Porvir: Onde estão os erros do ensino superior?
Light: A maior parte está relacionada ao desenvolvimento profissional dos professores. É importante que eles sejam recompensados para mudar a maneira com que ensinam. Muitos dizem que ganham status e dinheiro com pesquisa e o aprendizado deles mesmos vem antes daquele dos estudantes. Isso é estranho. O governo os premia para realizar seus próprios estudos, mas não faz o mesmo para que ajudem a melhorar o modo de ensinar aos estudantes.
Porvir: Como o senhor avalia o domínio das discussões pelo ensino baseado em projetos?
Light: A questão principal é oferecer questões significativas e desafiadoras para os estudantes.
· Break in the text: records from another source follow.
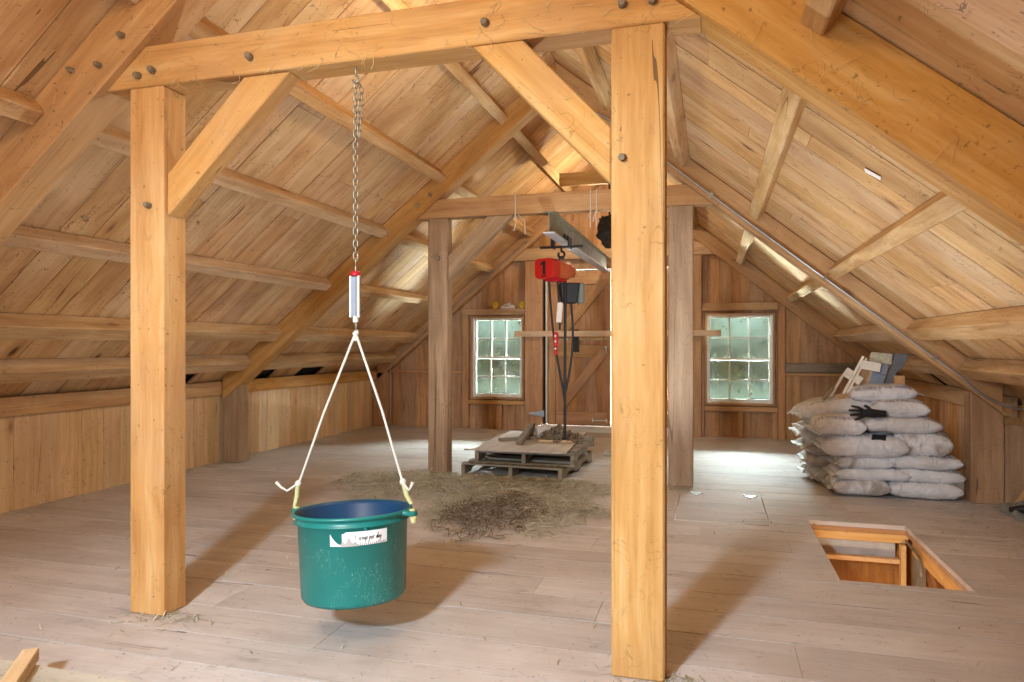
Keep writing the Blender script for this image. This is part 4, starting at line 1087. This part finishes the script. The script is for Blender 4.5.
m = MB(); m.solid([(2.50, 6.98, .02), (2.60, 6.9, .02), (2.60, 6.95, .23), (2.50, 7.0, .02), (2.60, 6.92, .02), (2.60, 6.97, .23)], [(0, 1, 2), (3, 4, 5), (0, 1, 4, 3), (1, 2, 5, 4), (2, 0, 3, 5)]); tag(m.build('board_offcut', 'rear_timber'), 'brown triangular board offcut leaning behind the plastic wrap', 'board')

# foreground: pale board and block at lower left
m = MB(); m.hexa([(-3.3, 1.75, .07), (-1.9, 1.72, .07), (-1.95, 2.18, .07), (-3.3, 2.19, .07), (-3.3, 1.75, .1), (-1.9, 1.72, .1), (-1.95, 2.18, .1), (-3.3, 2.19, .1)], (1, 0, 0), bev=.003)
m.bb(-2.9, -2.85, 1.8, 2.1, 0, .07); m.bb(-2.2, -2.15, 1.8, 2.1, 0, .07)
tag(m.build('pale_board', 'palewood'), 'pale dusty board at the lower left corner of the view', 'board')
m = MB(); m.bar((-2.70, 2.205, .1255), (-2.45, 1.88, .1255), .06, .05, bev=.003); tag(m.build('wood_cleat', 'bar'), 'short pale wood strip lying across the board at the lower left', 'strip')
# paper scrap stuck on the right roof
n = V((-ST, 0, -CT)); t_ = V((CT, 0, -ST)); y = V((0, 1, 0))
c = V((XC+2.42, 4.3, APEX-SL*2.42))+n*.006
m = MB(); m.hexa([c+t_*a+y*b_+n*d for d in (0, .002) for a, b_ in ((-.05, -.02), (.05, -.05), (.06, 0), (-.03, .03))], t_); tag(m.build('paper_scrap', 'paper'), 'small white paper scrap stuck to the right roof boards', 'paper')
# cobwebs
def cob(pts):
    pass
m = MB()
for i in range(120):
    side = random.choice((-1, 1)); fy = random.choice((2.9, 2.9, 2.95, 7.03)); a = random.uniform(.3, 3.2)
    p = V((XC+side*a, fy-.006, roofz(XC+side*a)-random.uniform(.05, .3)))
    q = p+V((random.gauss(0, .07), -random.uniform(.0, .05), -random.uniform(.02, .12)))
    mid = (p+q)/2+V((random.gauss(0, .03), -.01, random.gauss(0, .03)-.02))
    m.tube([p, mid, q], .0011, 3, cap=False)
for i in range(60):
    x = random.uniform(-2.9, -.2); p = V((x, 2.935, random.uniform(2.72, 2.95))); q = p+V((random.gauss(0, .05), -.01, -random.uniform(.01, .08)))
    m.tube([p, (p+q)/2+V((random.gauss(0, .02), 0, -.01)), q], .0011, 3, cap=False)
tag(m.build('cobwebs', 'web'), 'dusty cobweb threads clinging to rafters and beams', 'cobweb', kind='stuff')

# ------------------------------------------------------------------ outdoors
g_ = MB(); g_.bb(-40, 40, 11.6, 70, -3.3, -3.0); struct(g_.build('ground', 'lawn'), 'lawn outside the far windows', 'ground')
def tree(x, y, h, r, n, label):
    e = empty('tree', (x, y, -3)); tag(e, label, 'tree', 'trees outside the far windows')
    m = MB(); m.tube([(x, y, -3), (x+.1, y, -3+h*.4), (x, y, -3+h*.8)], [.22, .16, .05], 8); m.build('trunk', 'bark', e)
    vs, fs, rs = [], [], []
    for i in range(n):
        d = V((random.gauss(0, 1), random.gauss(0, 1), random.gauss(0, 1))).normalized()*(random.random()**.4)
        k = 1+.35*mnoise.noise(d*2+V((x, y, 0)))
        c = V((x, y, -3+h*.58))+V((d.x*r*k, d.y*r*k, d.z*h*.46*k))
        a = V((random.gauss(0, 1), random.gauss(0, 1), random.gauss(0, 1))).normalized(); b_ = a.orthogonal().normalized(); s = random.uniform(.07, .17)
        q = len(vs); vs += [c+a*s, c+b_*s*.6, c-a*s, c-b_*s*.6]; fs.append((q, q+1, q+2, q+3)); rs += [random.random()]*4
    m = MB(); m.v = [tuple(p) for p in vs]; m.g = m.v; m.r = rs; m.f = fs; m.mi = [0]*len(fs); m.sm = [False]*len(fs)
    m.build('foliage', 'leaf', e, fix=False)
for x, y, h, r, n, l in ((-8.5, 21, 10, 3.6, 12000, 'leafy tree outside, left part of the left far window'), (-4.5, 24, 11.5, 4.0, 13000, 'leafy tree outside, right part of the left far window'),
                         (-.6, 23, 10, 3.7, 12000, 'leafy tree outside, left part of the right far window'), (3.4, 22, 11, 3.8, 13000, 'leafy tree outside, right part of the right far window')):
    tree(x, y, h, r, n, l)

# ------------------------------------------------------------------ light
w = bpy.data.worlds.new('sky'); SC.world = w; w.use_nodes = True
bgn = w.node_tree.nodes['Background']; bgn.inputs[0].default_value = (.86, .93, 1, 1); bgn.inputs[1].default_value = 1.1
def lamp(name, ty, loc, energy, color, size=.2, aim=None, **kw):
    l = bpy.data.lights.new(name, ty); l.energy = energy; l.color = color
    if ty in ('POINT', 'SPOT'): l.shadow_soft_size = size
    if ty == 'AREA': l.shape = 'RECTANGLE'; l.size, l.size_y = size
    for k, v in kw.items(): setattr(l, k, v)
    o = bpy.data.objects.new(name, l); COL.objects.link(o); o.location = loc
    if aim is not None: o.rotation_euler = (V(aim)-V(loc)).to_track_quat('-Z', 'Y').to_euler()
    return o
lamp('work_lamp', 'SPOT', (-1.46, -.9, 2.45), 820, (.74, .88, 1), .16, (-1.5, 4.2, .0), spot_size=math.radians(80), spot_blend=.9)
lamp('near_fill', 'AREA', (-1.46, -1.5, 1.45), 45, (.86, .94, 1), (.8, 1.3), (-1.5, 4, 1.3))  # added fill lamp for highlights on the bucket; the near gable has no window
lamp('bulb', 'POINT', (-1.5, .0, 3.3), 120, (1, .82, .56), .3)
lamp('bulb_middle', 'POINT', (-1.5, 4.5, 3.4), 30, (1, .80, .50), .05)
lamp('rear_fill', 'POINT', (-1.5, 9.6, 3.35), 45, (1, .84, .58), .05)  # unseen fill lamp added to brighten the rear bay evenly
for (x0, x1, z0, z1) in WIN:
    lamp('window_daylight', 'AREA', ((x0+x1)/2, 11.9, (z0+z1)/2+1.25), 3600, (.88, .95, 1), (1.4, 1.0), ((x0+x1)/2, 10.0, .3))
    lamp('ground_bounce', 'AREA', ((x0+x1)/2, 12.0, -.45), 9000, (.97, 1, .96), (1.6, 1.0), ((x0+x1)/2, 9.6, 2.0))
lamp('floor_lamp', 'SPOT', (-.42, 5.1, .32), 150, (.86, .94, 1), .08, (-1.0, 5.6, 4), spot_size=math.radians(165), spot_blend=.4)
lamp('stair_light', 'POINT', (.9, 5.0, -1.0), 30, (1, .84, .6), .1)

# ------------------------------------------------------------------ camera
cam = bpy.data.cameras.new('camera'); co = bpy.data.objects.new('camera', cam); COL.objects.link(co)
co.location = (0, 0, 1.4); co.rotation_euler = (PI/2, 0, math.radians(16.1))
cam.sensor_width = 36; cam.lens = 696/1024*36; cam.shift_y = 4/1024; cam.clip_start = .05
SC.camera = co
SC.view_settings.view_transform = 'Standard'; SC.view_settings.look = 'None'; SC.view_settings.gamma = 1; SC.view_settings.use_curve_mapping = False
SC.view_settings.exposure = .25
SC.cycles.use_denoising = True
SC.cycles.max_bounces = 10; SC.cycles.diffuse_bounces = 5
SC.cycles.sample_clamp_indirect = 6
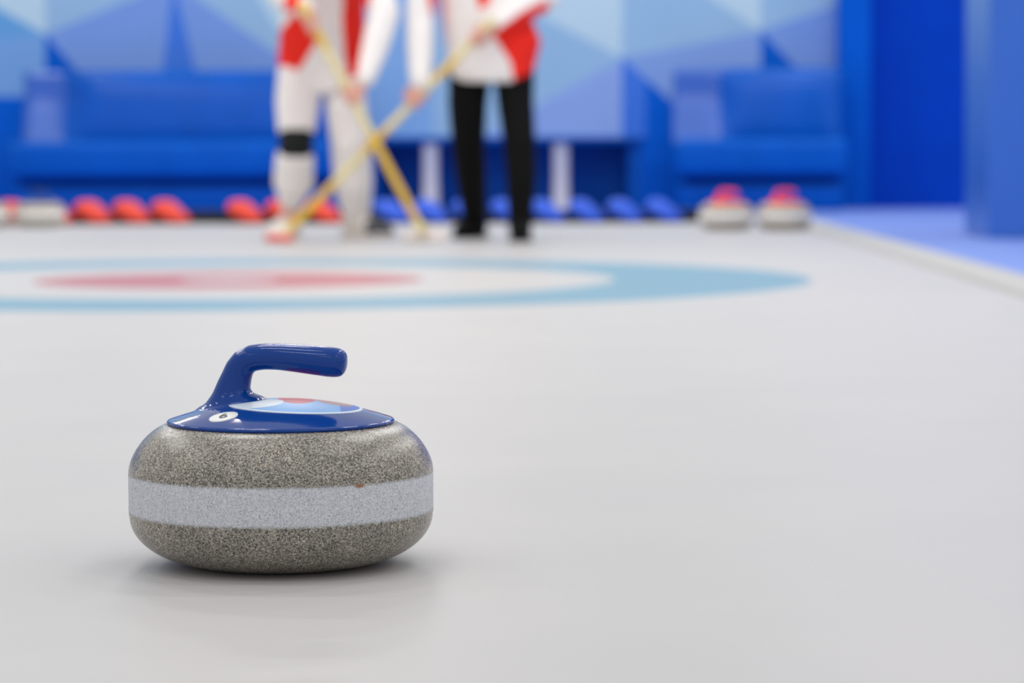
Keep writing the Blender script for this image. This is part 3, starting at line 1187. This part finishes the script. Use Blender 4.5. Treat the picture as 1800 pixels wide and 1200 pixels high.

Depois, é preciso abastecê-los com informações para que completem o trabalho. O PBL (sigla em inglês para aprendizado baseado em projetos) é só um dos jeitos, mas as faculdades podem prestar mais atenção em outros caminhos, como a sala de aula invertida.
Porvir: Como mudar a avaliação para atender à nova maneira de ensinar?
Greg Light: Se você realiza avaliações muito muito arriscadas e difíceis para estudantes e faculdades, eles não vão aproveitar. E aqui eu cito Paulo Freire, que defende “uma educação que estimule a alegria de criar e o prazer do risco, sem o qual não há criação”. Precisamos de um modo de avaliação que não use o risco como mecanismo punição. Eu digo às faculdades que elas têm direito de falhar e de cometer erros, mas não podem deixar de ser profissionais. Se não correrem riscos, falta profissionalismo. Mas muitos de nossos gestores só punem as pessoas por não terem feito algo direito e, assim, as avaliações não fazem qualquer sentido.